Database indexing uses B-trees, which are essentially multi-way binary search structures. Each node comparison eliminates a fraction of the data, enabling O(log n) lookups in tables with billions of rows.

Git bisect automates debugging by binary searching through commit history. Given a known good commit and a known bad commit, it finds the regression in O(log n) test runs.

Search autocomplete uses binary search to find the range of completions matching a prefix in a sorted dictionary.

Here’s a practical variation—searching a rotated sorted array (a common interview question that appears in real systems like circular buffers):

def search_rotated(arr: list[int], target: int) -> int:
    """
    Search in a sorted array that's been rotated.
    Example: [4, 5, 6, 7, 0, 1, 2] is [0,1,2,4,5,6,7] rotated.
    """
    low, high = 0, len(arr) - 1
    
    while low <= high:
        mid = low + (high - low) // 2
        
        if arr[mid] == target:
            return mid
        
        # Determine which half is sorted
        if arr[low] <= arr[mid]:
            # Left half is sorted
            if arr[low] <= target < arr[mid]:
                high = mid - 1
            else:
                low = mid + 1
        else:
            # Right half is sorted
            if arr[mid] < target <= arr[high]:
                low = mid + 1
            else:
                high = mid - 1
    
    return -1

The trick is recognizing that at least one half is always sorted, then determining which half could contain the target.
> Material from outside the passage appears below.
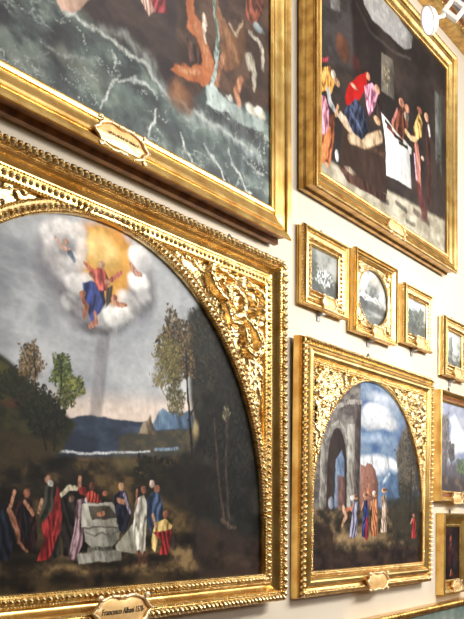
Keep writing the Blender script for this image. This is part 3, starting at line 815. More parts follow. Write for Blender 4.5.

Performance Analysis and When to Use

Time complexity: O(log n) for all cases. Each comparison halves the search space.

Space complexity: O(1) for iterative, O(log n) for recursive due to call stack.

When binary search is the wrong choice:

  • Unsorted data where sorting cost exceeds search savings
  • Small arrays (linear search has less overhead for n < 10-20)
  • Linked lists (no O(1) random access means no O(log n) search)
  • Frequently changing data where maintaining sort order is expensive
  • When you need the element, not just existence (hash tables give O(1) lookup)

Interpolation search is worth mentioning as an alternative. Instead of always checking the midpoint, it estimates position based on the target’s value relative to the range. For uniformly distributed data, it achieves O(log log n) average case. For non-uniform data, it degrades to O(n). Binary search’s consistent O(log n) makes it the safer default.

Binary search is a fundamental tool. Master the basic implementation, understand the edge cases, and recognize the variations. The pattern of eliminating half the problem space appears constantly in algorithm design—from merge sort to tree traversals to distributed systems. Get this one right.